Something that is much better understood at a corporate level than it is within an IT team is a business transformation process (or project), which sets the goal of achieving particular outcomes in some parts of the business as a result of a specific set of changes.
These are, more or less, equivalent.
Having said that, they are never seen as such for one very simple reason - one is iterative (usually based on a sprint of, say, two weeks), while the other is waterfall (lots of design up front, big delivery at the end of the project).
It is generally as a result of this divide that there are perceived differences like:
- continuous improvement rarely plans ahead, setting goals against which they measure their progress in improving
- business transformations produce isolated results in unrelated projects
- continuous improvement produces a trend of live status which is often out of date as soon as you print it
- business transformation has success criteria defined that ensure that a project ends & its approved budget can be classified into accounting periods & closed off
However, it will only add value if you can measure the outcomes. Anything that adds value can generally add the right kind of value (efficiency, cost reduction) if you set the right goals & measure the effectiveness of investment.

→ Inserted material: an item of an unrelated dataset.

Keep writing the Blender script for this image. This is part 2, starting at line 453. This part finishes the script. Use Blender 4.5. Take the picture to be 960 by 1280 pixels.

Too often, an IT unit "goes it alone" to improve itself because there is no executive buy-in for a business transformation process that is not a project that appears in an annual budget. Too often, executives see the internal workings of an IT unit as too arcane both for them & their board.
However, when the way that IT units work becomes the focus of a business strategy - with measurable outcomes - the business can only get better at measuring its own likelihood of success.